夢中説夢。夢の中で夢を説く。夢が空で空が現実ならばただ現実の中で現実を語っているだけ。

尼采哲學

2005年06月21日 06時12分46秒 | 彷徉
むかしむかし、わたしが学校に通っていたころ、ニーチェを読まなきゃ哲学を語れないといった雰囲気がまだ少し残っていた。そこでわたしも岩波文庫の『悲劇の誕生』を読んでみたのだが、正直なところなぜこの本が画期的なのかさっぱりわからなかった。
ギリシアの精神性、プラトンやアリストテレスに代表されるロゴスの支配する世界。明るい太陽のもとギュムナシオンで競技にいそしむ健康的な若者。シュムポシオンでの詩や討論競技、今流にいえばディベートということになるのだろうか。総じてギリシアは十九世紀まで西ヨーロッパ人にとってアルカディアであり、精神的理想郷だったようだ。

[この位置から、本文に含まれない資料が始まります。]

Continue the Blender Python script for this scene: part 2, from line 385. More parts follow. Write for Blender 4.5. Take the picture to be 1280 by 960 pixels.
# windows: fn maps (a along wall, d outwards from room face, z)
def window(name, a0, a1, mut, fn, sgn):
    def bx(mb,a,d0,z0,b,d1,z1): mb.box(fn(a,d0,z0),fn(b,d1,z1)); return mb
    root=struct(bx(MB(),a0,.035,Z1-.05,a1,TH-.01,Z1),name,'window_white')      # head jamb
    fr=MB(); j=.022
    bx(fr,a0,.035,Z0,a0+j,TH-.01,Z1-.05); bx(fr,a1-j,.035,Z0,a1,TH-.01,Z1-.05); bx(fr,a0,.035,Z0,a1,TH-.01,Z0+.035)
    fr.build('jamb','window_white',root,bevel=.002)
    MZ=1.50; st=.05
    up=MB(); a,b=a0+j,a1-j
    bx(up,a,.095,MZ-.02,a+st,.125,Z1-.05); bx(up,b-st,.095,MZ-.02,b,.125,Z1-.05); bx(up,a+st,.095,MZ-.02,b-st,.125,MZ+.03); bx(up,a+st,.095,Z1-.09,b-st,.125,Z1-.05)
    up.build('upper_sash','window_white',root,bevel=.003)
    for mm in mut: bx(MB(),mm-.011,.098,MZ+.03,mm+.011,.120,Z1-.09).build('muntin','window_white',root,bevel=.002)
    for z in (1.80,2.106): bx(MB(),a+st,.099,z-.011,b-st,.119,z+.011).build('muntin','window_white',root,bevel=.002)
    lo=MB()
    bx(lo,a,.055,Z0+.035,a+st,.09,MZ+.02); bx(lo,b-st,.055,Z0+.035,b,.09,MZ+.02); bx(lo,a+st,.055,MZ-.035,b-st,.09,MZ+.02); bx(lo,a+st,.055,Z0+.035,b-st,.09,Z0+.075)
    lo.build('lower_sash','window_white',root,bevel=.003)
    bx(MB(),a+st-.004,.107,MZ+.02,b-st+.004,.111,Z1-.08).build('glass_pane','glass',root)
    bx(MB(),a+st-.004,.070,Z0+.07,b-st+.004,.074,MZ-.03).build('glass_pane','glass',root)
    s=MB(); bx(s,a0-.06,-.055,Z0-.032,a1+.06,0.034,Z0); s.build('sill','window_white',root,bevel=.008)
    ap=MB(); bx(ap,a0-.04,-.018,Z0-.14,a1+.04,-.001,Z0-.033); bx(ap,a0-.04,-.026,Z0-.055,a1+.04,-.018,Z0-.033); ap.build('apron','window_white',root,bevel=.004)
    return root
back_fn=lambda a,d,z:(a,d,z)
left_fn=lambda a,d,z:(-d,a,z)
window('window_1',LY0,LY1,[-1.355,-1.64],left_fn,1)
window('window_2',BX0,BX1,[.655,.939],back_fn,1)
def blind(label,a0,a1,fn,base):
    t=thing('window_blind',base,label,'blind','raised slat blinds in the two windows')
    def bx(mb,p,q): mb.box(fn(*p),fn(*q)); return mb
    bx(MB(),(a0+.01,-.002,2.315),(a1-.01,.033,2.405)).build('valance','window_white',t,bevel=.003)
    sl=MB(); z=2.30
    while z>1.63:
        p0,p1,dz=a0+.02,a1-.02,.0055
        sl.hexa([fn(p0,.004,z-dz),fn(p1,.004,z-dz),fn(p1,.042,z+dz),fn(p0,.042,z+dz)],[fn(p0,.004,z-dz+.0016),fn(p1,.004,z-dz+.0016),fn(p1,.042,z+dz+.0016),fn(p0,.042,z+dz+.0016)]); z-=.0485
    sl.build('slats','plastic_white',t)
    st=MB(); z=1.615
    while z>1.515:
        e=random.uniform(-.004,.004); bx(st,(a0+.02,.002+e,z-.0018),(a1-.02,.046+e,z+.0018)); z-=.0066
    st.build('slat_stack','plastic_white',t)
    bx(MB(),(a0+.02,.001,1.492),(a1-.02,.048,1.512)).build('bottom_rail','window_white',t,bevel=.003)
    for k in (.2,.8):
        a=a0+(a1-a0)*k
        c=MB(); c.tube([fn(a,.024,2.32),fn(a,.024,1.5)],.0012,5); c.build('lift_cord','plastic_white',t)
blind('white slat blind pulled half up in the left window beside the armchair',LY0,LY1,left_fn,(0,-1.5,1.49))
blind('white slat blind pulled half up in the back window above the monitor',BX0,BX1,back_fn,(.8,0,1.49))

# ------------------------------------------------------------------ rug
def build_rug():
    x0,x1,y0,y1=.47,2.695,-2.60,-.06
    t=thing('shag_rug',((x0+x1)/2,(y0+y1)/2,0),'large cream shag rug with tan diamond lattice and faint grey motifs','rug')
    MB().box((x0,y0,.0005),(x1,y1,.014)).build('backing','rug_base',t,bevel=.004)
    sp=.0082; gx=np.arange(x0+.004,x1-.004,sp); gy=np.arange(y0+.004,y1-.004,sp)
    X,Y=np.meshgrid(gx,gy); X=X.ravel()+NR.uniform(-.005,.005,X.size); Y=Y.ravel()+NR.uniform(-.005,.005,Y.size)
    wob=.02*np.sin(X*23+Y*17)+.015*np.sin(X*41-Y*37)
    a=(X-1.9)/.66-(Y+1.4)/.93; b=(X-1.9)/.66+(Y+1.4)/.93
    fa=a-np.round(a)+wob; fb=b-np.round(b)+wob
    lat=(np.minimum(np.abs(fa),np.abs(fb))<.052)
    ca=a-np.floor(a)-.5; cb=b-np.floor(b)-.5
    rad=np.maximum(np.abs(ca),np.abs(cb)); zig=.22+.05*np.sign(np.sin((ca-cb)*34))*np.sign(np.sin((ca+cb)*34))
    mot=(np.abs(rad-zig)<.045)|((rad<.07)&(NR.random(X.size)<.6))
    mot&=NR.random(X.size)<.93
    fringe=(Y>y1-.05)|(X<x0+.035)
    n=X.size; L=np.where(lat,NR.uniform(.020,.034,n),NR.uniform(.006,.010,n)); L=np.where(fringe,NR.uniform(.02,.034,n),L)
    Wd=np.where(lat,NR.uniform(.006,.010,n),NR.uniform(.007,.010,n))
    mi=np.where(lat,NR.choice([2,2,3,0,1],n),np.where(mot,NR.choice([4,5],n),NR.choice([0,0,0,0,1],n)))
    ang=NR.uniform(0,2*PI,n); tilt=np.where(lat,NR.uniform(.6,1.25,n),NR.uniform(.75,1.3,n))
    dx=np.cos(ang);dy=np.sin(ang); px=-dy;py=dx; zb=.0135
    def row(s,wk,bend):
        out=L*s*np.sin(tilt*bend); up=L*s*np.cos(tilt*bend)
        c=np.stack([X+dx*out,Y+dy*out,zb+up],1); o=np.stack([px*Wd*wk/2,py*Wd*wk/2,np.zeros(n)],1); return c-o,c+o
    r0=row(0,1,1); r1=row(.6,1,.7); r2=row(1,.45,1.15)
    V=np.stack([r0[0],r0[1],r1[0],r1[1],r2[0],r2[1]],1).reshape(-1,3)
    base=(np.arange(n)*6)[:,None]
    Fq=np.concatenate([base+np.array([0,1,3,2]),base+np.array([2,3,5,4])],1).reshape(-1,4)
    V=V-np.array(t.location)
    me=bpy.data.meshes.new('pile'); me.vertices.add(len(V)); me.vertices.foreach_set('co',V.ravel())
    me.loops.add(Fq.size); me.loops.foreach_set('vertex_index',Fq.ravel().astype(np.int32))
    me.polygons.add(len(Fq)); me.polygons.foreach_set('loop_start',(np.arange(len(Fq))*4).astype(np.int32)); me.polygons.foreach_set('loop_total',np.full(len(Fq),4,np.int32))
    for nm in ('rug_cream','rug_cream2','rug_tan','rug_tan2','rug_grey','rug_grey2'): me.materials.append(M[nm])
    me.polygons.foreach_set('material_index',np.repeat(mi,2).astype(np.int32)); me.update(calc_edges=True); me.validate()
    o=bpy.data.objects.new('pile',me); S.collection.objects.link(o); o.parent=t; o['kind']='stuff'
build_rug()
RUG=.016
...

古典文献学者ニーチェはこれに対して、この本で「そうではないんだよなあ」といったわけである。だから画期的なのだ。ヨーロッパ人の精神的ハイマートであるアルカディアとしてのギリシャ、しかし現実のアルカディアは泰西名画にあるような羊飼いの少年が愁顔で夕暮れ迫る草原に佇んでいる、そんな牧歌的なところなどではない。からからに乾いた石ころだらけの不毛の地だという事実をたたきつけられたようなものである。今となってはそれほど突飛な主張であるとも感じられないのは、わたしたちがニーチェの言葉「神は死んだ」を聞いた後の世界に生きているからなのだ。大衆化したニーチェの箴言にすっかり慣れてしまったからなのですよ。もっともニーチェがこのような状況を目にしたならば恐らく卒倒してしまったに違いないと思う。大衆化こそニーチェのもっとも嫌ったものだから。わたしが教わった先生はニーチェを狂人であるとはっきり言っていたけれどもさらに、「時として狂人とて真実を語ることがある」ともいっていたっけなあ。
ニーチェの思想の中にÜberMenschというのがある。日本語にすると「ウルトラマン」。ニーチェのいうウルトラマンは永劫回帰する「生」を生き抜く強靭な精神力を持った者をさしていう。この永劫回帰ってのはそっくり同じ人生が永久に繰り返すってんだから、普通の人間にはとても耐えられないだろう。少なくともわたしには絶対に耐えられない。だからわたしはウルトラマンにはなれない。
ウルトラマンといえば実相寺昭雄監督、この人の担当したものは面白かった。あれはウルトラセブンのときだったか、ウルトラセブンとバルタン星人が江東区あたりの木造アパート二階の一室で丸い卓袱台をはさんで対峙するシーンは鮮烈だった。ガラス窓のそとからは夕日が差し込んでいたと思う。異星人との対論では明らかにウルトラセブンのほうが分が悪かった。いかにも実相時監督らし演出。
話をもどして(っていつもこんな展開だ)、ニーチェだった。ニーチェは今では専門家以外には誰も省みはしない。「誰も」という表現はちょっと言い過ぎかもしれないが、昔ほどの人気はない。さて十九世紀から二十世紀の初頭にかけて注目された天才的古典文献学者という評価はこれからも変わらないとしても、はたして哲学者としてこれからも評価されるのだろうか。そもそもニーチェは哲学者だったのだろうか。わたしは違うと思う。少なくともアフォリズムを連発するだけでは職業的哲学者とはいえない。